--- begin ---

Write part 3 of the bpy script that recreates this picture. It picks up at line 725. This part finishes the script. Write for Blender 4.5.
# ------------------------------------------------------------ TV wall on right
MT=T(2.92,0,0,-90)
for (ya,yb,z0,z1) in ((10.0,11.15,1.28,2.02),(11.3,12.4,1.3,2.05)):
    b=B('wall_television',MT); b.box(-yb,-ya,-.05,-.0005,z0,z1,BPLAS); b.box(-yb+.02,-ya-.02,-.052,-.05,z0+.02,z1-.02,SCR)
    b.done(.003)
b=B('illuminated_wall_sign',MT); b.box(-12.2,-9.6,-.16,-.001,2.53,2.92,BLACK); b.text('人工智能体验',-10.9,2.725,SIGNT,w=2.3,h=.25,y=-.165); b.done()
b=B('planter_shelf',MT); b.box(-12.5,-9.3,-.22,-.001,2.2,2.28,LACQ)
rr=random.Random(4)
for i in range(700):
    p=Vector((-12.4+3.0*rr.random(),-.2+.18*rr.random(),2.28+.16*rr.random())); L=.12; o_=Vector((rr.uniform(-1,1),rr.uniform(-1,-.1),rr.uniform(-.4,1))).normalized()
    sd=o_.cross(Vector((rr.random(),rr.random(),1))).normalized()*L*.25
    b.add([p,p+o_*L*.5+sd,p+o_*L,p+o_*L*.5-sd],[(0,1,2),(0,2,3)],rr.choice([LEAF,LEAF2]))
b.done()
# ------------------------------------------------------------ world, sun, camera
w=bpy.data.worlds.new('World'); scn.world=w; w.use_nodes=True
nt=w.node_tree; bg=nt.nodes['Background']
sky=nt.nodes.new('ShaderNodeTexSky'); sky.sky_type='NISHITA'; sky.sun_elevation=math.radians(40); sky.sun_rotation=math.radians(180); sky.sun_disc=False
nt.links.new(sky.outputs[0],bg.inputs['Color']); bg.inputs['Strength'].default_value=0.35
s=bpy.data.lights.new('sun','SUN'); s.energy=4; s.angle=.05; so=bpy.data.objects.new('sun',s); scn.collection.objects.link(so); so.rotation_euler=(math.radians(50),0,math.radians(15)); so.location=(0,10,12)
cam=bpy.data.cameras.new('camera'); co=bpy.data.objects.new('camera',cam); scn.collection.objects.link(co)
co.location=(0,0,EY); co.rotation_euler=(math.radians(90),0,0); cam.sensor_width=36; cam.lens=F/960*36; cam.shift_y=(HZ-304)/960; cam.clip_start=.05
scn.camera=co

--- end ---
--- begin ---

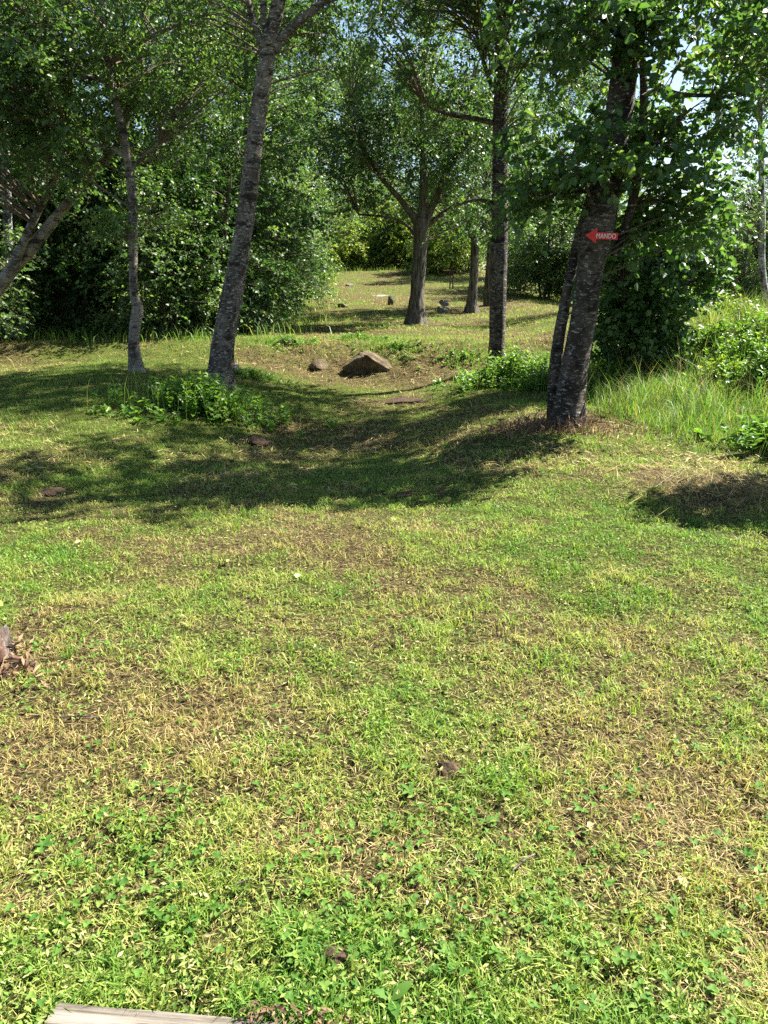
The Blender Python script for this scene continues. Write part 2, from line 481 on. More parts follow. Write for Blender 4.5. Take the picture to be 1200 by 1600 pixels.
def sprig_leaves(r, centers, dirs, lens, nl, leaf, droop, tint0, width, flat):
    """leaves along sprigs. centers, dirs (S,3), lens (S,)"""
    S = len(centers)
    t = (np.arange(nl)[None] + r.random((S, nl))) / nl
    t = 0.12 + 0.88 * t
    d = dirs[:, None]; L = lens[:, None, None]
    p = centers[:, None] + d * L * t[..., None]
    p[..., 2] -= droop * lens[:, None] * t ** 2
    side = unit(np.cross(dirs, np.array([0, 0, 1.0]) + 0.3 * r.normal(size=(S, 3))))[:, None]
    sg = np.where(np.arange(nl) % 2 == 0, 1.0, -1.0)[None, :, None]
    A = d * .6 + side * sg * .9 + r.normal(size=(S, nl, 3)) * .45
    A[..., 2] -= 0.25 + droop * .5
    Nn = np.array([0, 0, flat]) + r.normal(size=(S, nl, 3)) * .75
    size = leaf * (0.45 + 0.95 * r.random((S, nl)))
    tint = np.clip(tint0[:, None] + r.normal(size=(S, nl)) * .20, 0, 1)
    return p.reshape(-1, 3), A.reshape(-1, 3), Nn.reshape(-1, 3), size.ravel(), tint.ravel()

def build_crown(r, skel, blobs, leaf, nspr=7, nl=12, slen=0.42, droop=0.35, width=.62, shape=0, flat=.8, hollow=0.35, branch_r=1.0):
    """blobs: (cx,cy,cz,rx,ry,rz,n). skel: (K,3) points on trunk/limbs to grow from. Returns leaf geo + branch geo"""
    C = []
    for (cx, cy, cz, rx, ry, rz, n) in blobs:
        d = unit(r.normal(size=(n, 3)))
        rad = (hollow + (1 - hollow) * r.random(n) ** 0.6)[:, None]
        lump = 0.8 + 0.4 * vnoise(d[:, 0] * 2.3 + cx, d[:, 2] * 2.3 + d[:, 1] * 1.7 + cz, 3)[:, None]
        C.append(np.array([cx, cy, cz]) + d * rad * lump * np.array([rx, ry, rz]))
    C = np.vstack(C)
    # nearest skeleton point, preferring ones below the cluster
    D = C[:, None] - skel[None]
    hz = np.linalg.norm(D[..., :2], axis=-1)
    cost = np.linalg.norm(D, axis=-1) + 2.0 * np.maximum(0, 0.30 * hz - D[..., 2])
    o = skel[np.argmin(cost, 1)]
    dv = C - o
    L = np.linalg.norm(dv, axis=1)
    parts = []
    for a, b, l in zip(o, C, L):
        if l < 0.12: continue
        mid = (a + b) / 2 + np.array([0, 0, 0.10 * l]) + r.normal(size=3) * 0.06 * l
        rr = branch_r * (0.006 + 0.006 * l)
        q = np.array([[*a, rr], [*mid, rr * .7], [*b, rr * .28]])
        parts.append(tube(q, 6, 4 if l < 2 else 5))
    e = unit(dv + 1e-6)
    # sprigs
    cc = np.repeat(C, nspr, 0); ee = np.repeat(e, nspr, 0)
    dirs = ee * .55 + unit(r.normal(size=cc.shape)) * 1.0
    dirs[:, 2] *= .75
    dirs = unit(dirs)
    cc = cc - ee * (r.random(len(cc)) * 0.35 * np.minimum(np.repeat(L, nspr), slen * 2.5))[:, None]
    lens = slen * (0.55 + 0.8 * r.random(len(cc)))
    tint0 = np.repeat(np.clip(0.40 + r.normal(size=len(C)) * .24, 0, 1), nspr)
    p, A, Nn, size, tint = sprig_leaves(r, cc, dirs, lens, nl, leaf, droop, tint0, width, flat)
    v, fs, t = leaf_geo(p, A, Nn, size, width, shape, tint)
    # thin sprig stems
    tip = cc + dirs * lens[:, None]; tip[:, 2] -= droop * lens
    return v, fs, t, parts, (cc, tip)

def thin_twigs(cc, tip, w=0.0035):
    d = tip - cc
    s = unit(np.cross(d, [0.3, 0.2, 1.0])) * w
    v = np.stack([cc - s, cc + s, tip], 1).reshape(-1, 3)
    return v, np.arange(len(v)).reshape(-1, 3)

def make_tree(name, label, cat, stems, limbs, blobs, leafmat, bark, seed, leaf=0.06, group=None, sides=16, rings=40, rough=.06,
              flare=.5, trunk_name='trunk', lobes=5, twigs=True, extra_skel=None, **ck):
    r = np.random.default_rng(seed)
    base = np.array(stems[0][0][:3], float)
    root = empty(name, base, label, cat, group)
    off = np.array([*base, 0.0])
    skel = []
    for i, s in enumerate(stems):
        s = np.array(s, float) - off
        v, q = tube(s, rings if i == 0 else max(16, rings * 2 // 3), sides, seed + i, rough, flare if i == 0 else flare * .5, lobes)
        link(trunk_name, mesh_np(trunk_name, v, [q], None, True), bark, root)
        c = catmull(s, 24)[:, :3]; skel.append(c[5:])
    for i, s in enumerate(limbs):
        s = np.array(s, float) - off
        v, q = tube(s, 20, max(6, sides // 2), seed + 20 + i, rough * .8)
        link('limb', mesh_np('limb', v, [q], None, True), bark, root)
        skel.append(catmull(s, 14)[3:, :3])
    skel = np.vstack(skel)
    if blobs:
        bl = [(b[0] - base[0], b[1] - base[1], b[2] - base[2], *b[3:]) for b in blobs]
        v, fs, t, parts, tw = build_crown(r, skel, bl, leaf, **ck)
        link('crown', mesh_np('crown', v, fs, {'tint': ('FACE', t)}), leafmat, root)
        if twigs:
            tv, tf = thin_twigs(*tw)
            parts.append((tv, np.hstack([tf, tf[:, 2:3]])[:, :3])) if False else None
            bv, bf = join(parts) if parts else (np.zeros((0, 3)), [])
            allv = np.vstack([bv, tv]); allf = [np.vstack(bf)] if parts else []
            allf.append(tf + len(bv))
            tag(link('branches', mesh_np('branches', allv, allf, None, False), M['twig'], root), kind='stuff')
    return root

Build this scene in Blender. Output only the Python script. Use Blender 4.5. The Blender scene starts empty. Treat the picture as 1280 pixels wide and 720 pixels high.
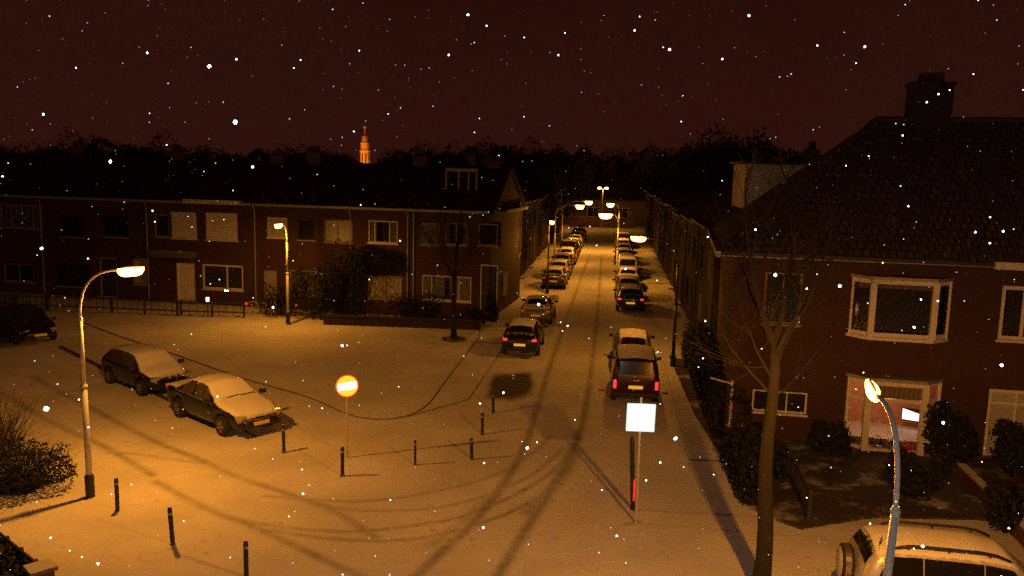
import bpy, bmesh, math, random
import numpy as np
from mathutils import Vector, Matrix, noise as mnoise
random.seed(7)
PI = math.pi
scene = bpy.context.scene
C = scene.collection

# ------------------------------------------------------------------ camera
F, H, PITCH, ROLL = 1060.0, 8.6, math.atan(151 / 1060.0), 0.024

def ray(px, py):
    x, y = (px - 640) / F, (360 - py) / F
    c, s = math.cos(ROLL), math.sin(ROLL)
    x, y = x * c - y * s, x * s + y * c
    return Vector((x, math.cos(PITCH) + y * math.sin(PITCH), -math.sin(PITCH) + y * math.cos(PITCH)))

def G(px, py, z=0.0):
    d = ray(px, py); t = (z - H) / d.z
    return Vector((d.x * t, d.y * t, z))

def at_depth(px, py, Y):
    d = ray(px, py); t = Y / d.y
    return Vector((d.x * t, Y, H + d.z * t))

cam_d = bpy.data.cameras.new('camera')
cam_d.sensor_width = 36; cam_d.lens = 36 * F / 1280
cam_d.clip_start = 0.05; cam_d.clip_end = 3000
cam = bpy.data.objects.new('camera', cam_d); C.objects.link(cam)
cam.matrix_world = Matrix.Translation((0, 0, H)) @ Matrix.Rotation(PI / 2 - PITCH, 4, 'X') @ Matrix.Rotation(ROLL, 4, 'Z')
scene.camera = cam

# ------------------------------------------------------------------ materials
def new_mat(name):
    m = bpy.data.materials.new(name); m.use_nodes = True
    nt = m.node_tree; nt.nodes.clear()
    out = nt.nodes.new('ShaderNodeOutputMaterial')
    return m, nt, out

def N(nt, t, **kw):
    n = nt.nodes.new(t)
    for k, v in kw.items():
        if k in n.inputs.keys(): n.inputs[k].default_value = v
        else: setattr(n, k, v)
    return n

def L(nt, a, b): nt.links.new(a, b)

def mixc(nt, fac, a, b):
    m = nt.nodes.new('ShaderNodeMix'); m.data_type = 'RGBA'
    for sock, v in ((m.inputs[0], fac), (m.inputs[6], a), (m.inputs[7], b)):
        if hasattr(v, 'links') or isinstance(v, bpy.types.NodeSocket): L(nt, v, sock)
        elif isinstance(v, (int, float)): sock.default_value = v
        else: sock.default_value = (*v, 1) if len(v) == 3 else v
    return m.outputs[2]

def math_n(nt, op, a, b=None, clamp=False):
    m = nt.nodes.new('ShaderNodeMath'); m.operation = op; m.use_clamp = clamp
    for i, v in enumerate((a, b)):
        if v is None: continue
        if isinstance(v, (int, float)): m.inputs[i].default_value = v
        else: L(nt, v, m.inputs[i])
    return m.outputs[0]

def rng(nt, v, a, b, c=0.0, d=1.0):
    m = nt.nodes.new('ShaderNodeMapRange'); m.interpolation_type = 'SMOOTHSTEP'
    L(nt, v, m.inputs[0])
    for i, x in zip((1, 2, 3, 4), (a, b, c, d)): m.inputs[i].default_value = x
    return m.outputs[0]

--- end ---

Aim: Reproduce nothing but the lines from the one with "Build this scene" to the one with "def L(nt, a, b): nt.links.new(a, b)", both lines included, and keep every picture out of the copy.

Correct response:
Build this scene in Blender. Output only the Python script. Use Blender 4.5. The Blender scene starts empty. Treat the picture as 1280 pixels wide and 720 pixels high.
import bpy, bmesh, math, random
import numpy as np
from mathutils import Vector, Matrix, noise as mnoise
random.seed(7)
PI = math.pi
scene = bpy.context.scene
C = scene.collection

# ------------------------------------------------------------------ camera
F, H, PITCH, ROLL = 1060.0, 8.6, math.atan(151 / 1060.0), 0.024

def ray(px, py):
    x, y = (px - 640) / F, (360 - py) / F
    c, s = math.cos(ROLL), math.sin(ROLL)
    x, y = x * c - y * s, x * s + y * c
    return Vector((x, math.cos(PITCH) + y * math.sin(PITCH), -math.sin(PITCH) + y * math.cos(PITCH)))

def G(px, py, z=0.0):
    d = ray(px, py); t = (z - H) / d.z
    return Vector((d.x * t, d.y * t, z))

def at_depth(px, py, Y):
    d = ray(px, py); t = Y / d.y
    return Vector((d.x * t, Y, H + d.z * t))

cam_d = bpy.data.cameras.new('camera')
cam_d.sensor_width = 36; cam_d.lens = 36 * F / 1280
cam_d.clip_start = 0.05; cam_d.clip_end = 3000
cam = bpy.data.objects.new('camera', cam_d); C.objects.link(cam)
cam.matrix_world = Matrix.Translation((0, 0, H)) @ Matrix.Rotation(PI / 2 - PITCH, 4, 'X') @ Matrix.Rotation(ROLL, 4, 'Z')
scene.camera = cam

# ------------------------------------------------------------------ materials
def new_mat(name):
    m = bpy.data.materials.new(name); m.use_nodes = True
    nt = m.node_tree; nt.nodes.clear()
    out = nt.nodes.new('ShaderNodeOutputMaterial')
    return m, nt, out

def N(nt, t, **kw):
    n = nt.nodes.new(t)
    for k, v in kw.items():
        if k in n.inputs.keys(): n.inputs[k].default_value = v
        else: setattr(n, k, v)
    return n

def L(nt, a, b): nt.links.new(a, b)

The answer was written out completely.